Key to the Highway

Observations about cars and the auto industry

Up On the Roof

IIHS tested 12 small SUVs to determine roof strength by crushing the driver's side five inches and measuring the applied pressure.

IIHS tested 12 small SUVs to determine roof strength by crushing the driver's side five inches and measuring the applied pressure.

You can add roof strength to the tests performed by the Insurance Institute for Highway Safety, and with it comes another rating that consumers can use to evaluate their choices when shopping for a vehicle. To kick things off, the institute tested 12 small SUVs. The results are not pretty.

Four of 12 received a rating of “Good,” five were “Average,” two were “Marginal” and one was “Poor.” The institute’s rating system requires the roof to be more than twice as strong as the current minimum federal safety standard. With 10,000 deaths a year in rollovers, the institute recommends a tougher standard than the one proposed by the government, which has been languishing since it was first proposed in 2005. More about that later.

Receiving the top rating of Good were the Volkswagen Tiguan, Subaru Forester, Honda Element and Jeep Patriot. The Suzuki Grand Vitara, Chevrolet Equinox/Pontiac Equinox, Toyota RAV4, Nissan Rogue and Mitsubishi Outlander all earned an Average rating. Those earning a marginal rating were the Honda CR-V and Ford Escape/Mazda Tribute/Mercury Mariner. Taking the ignominious honor of a Poor rating was the Kia Sportage/Hyundai Tucson.

The test itself is performed by applying pressure with a metal plate to one side of the roof at a constant speed. For a Good rating, the roof must withstand a force of 4.0 times the vehicle’s weight before reaching five inches of crush. Strength-to-weight ratios are 3.25 for Acceptable, 2.5 for Marginal. Below a 2.5 ratio, the rating is Poor.



It is a static test, and therefore doesn’t factor in the effectiveness of restraint systems like safety belts, rollover curtain airbags, and padding in vehicle interiors. While a dynamic test could provide more data, just how such a test should be conducted is a matter of debate. The institute points out that rollover accidents don’t have a single cause. Often the roll is preceded by another incident, in which vehicle occupants change position before the roll. In addition, none of the existing crash test dummies are designed to evaluate what happens in a rollover.

Returning to the issue of an appropriate standard, IIHS is at odds with a proposal by the National Highway Traffic Safety Administration. The current standard dates to 1973, and requires a vehicle to withstand 1.5 times its curb weight with testing on one side. In 2005, Congress directed the Transportation secretary to address the issue.

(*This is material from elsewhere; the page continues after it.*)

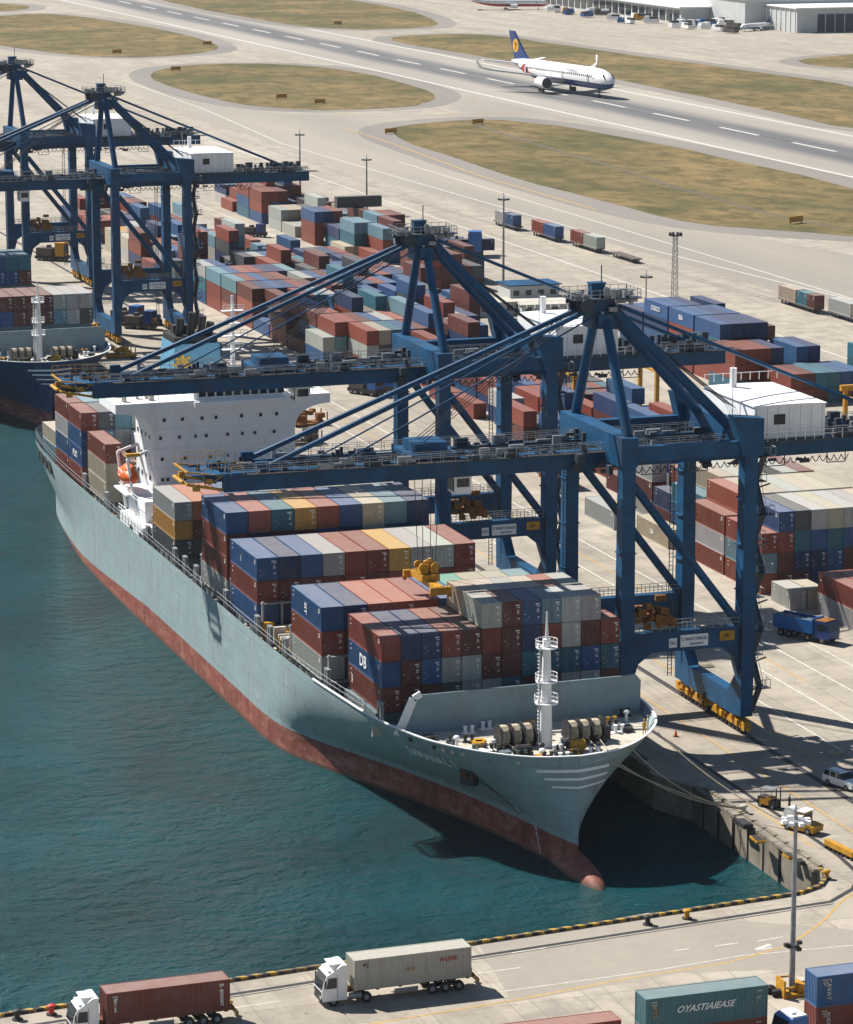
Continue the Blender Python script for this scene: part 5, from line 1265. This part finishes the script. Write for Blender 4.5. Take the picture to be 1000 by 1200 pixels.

The initial proposal called for increasing the standard to 2.5 times the vehicle’s curb weight and extends the rule to vehicles with gross weight ratings up to 10,000 pounds.

A supplemental proposal was added in January 2008 to crush vehicle roofs on driver and passenger sides. The deadline for a final standard was July 1, 2008. But Mary Peters, Transportation secretary in the Bush Administration, said in June there would be a delay until October. Then it was supposed to be out in mid-December, and finally she postponed it until the end of next month. Perhaps to allow the incoming administration the opportunity to evaluate and implement the standard, or perhaps to avoid getting embroiled in the auto industry’s financial troubles by implementing a potentially expensive regulation.

NHTSA argues that increasing the standard won’t save that many lives—45 a year out of the current annual average of 10,000 deaths. IIHS counters with the argument that the government excluded too many factors.

“The agency made too many unproven assumptions about the relationship between roof strength and injury risk,” IIHS President Adrian Lund said. “For example, if someone was ejected during a rollover, NHTSA ignored the possibility that this wouldn’t have occurred if the roof had held up better. Based on this one flawed assumption, the agency eliminated more than a third of all deaths as potential beneficiaries of stronger roofs.”

Other scenarios were discarded by NHTSA to the point where, Lund says, “The agency discarded 94 percent of rollover deaths.”

The industry is, unsurprisingly, resistant to a tougher standard. In an argument presented by the Alliance of Automobile Manufacturers, the industry claims that roof strength has no relation to the risk of injury in a rollover accident. As preposterous as that sounds, Robert Strassburger, vice president of vehicle safety and harmonization for the AAM, told a Senate subcommittee just that at a hearing in June 2008. They parsed accident data and came up with this conclusion: “… [T]he risk of serious head/neck/face injury for belted occupants, even after controlling for rollover class, driver age, and belt use.”

Steve Oesch, senior vice president of the Institute’s insurer and government relations, said earlier studies’ findings “defy logic” because “in every other crash configuration—whether front, side, or rear—the basic principles of occupant protection dictate that the compartment be designed to resist intrusion so lap/shoulder safety belts and airbags can provide protection to occupants. There is no logical reason to assume that in a rollover crash you would design a vehicle to permit excessive intrusion.”

Meanwhile, a NHTSA spokesman says the new proposal is on track to meet the April 30th deadline.